Artists Space

Architecture & Design Project Series:
The House that Herman Built

October 12 – December 8, 2007

Curated by Joseph del Pesco

A colored pencil rendering of a prison cell is contained inside a rectangular box with rounded edges, floating on a white lined sheet of paper. A pink heart in motion extends beyond the confines of the cell and onto lined paper.
Herman Wallace. Drawing. [A colored pencil rendering of a prison cell is contained inside a rectangular box with rounded edges, floating on a white lined sheet of paper. A pink heart in motion extends beyond the confines of the cell and onto lined paper.]

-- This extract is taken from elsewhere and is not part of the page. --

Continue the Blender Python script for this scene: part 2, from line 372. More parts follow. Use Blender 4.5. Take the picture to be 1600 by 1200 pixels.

The House that Herman Built involves a collaboration between the artist and activist Jackie Sumell and the inmate and Black Panther Herman Wallace. Their conversation took focus when, in 2002, Sumell asked Wallace the question: “What kind of a house does a man who has lived in a six-foot-by-nine-foot cell for over 30 years dream of?” Since then the project has grown into a publication, including 5 years of conversation with Wallace, an architectural fly-through video narrated by Robert King Wilkerson (also a member of the Angola 3, released in 2001), and exhibitions in Germany and Ireland. More recent developments include an article in the New York Times by Chris Colin, the production of blue-prints for the house by architect Scott Gustofson, and the beginning of a documentary film by Angad Bhalla.

For the exhibition at Artists Space, the first time the project as a whole will be exhibited in the United States, Sumell will present a timeline of their collaboration, a recreation of Herman’s cell, the fly-through video and other materials. A poster including the blueprints, and a conversation between exhibition curator Joseph del Pesco and Sumell will also be available.

Jackie Sumell (born 1973) is an American multidisciplinary artist and activist whose work interrogates the abuses of the American criminal justice system. Jackie Sumell’s work has been exhibited extensively throughout the United States and Europe, including at Project Row House, Houston; the American Visionary Art Museum, Baltimore; Royal College of Art, London; Akademie Schloss-Solitude, Stuttgart, Germany; St. Etienne Biennale, France; Alternator Gallery, Vancouver, British Columbia; Prospect 1, New Orleans; and ZKM, Karlsruhe, Germany.


Herman Wallace (born 1941) has lived in solitary confinement for more than 40 years in prison in Louisiana, longer than any other prisoner in U.S. history. Wallace, who became known as one of the “Angola 3,” was convicted of the 1972 murder of a prison guard.